Why Bother?

Why do we spend money, time and effort on engaging young people in the arts when participation is at their fingertips?

Posted by: Carl Quinn | January 14th, 2016

As a part of the fantastic series of ‘Discussions at City Arts’ taking place in Nottingham, we were invited to take a seat on a panel to explore the theme of young people’s participation and to respond to the query ‘why bother to engage young people in the arts?’ The provocation was based on the fact that young people already access different creative art forms as a part of their day-to-day lives, whether through gaming, sketching, or using social media such as Tumblr; so why do we spend money, time and effort on engaging young people in the arts when participation is at their fingertips? There were lots of very interesting, thought-provoking and pertinent points being made by both panel members and attendees alike, although two elements of the discussion have stuck in my mind.

The first element was the underlying value of arts skills in helping a young person’s transition into adulthood, especially when it enhances their employment and education prospects. There have been lots of reports produced over the years which have evaluated the impact of arts and culture on the lives of children and young people, many which show the range of benefits afforded when they engage and participate in various structured activities. Policy proposals have been made as a result of these findings with a plethora of programmes and initiatives created to support the agenda. However, in these times of austerity, the reach and diversity of these programmes has been reduced. The Mighty Creatives have, over the last couple of years, looked at various ways in which we can support the creation of new and innovative opportunities that will produce very specific and real tangible benefits for both young people and the arts and cultural sector across the East Midlands; for example by increasing the number of Arts Awards available or through paid Internships and Apprenticeships.
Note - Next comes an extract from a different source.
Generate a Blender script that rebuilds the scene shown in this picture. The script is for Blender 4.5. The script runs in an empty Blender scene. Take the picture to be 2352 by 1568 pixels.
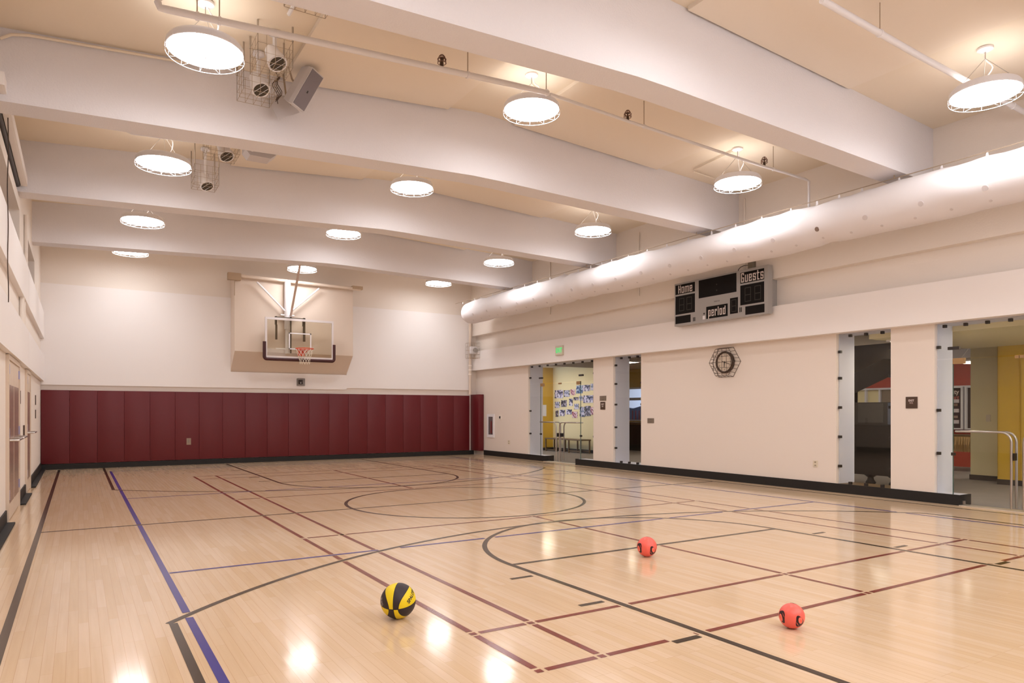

These programmes not only provide a chance for the region’s young people to develop creative skills and work alongside established practitioners, they can also gain a huge range of transferable skills that they would not otherwise access. The Creative and Cultural Industries (CCIs) has, on average, grown at 3 times the rate of the national average in terms of jobs created, and the number of micro enterprises in the UK continues to grow at a significant rate. With over 90% of CCIs being micro, small or medium-sized enterprises there are obvious entrepreneurial skills young people can access and learn by working with the sector.

The second element that resonated was one of arts and cultural education advocacy to the wider world. There was a general feeling by a number of people in attendance that we must be careful not to have conversations on the importance of the arts and cultural engagement for children and young people only among industry practitioners. As a collective, by and large, we are already aware of the benefits that arts and culture can bring to young people. This includes the impact on their ability to interpret the world around them, providing them with a greater sense of belonging, understanding their role in society, and can increase their attainment levels in language and numeracy skills. But we need to spread that message to those who question the value of the arts; there was a sense that we, as a sector, need to better engage with policy-makers, funding bodies, education leaders and those in other industry sectors such as science and engineering to help them understand the real-world, practical, social and innovative impacts that arts and cultural education can bring, and its continuance of being side-lined in education is regressive and will only hinder the UK’s efforts to bridge skills gaps and help young people feel a part of society.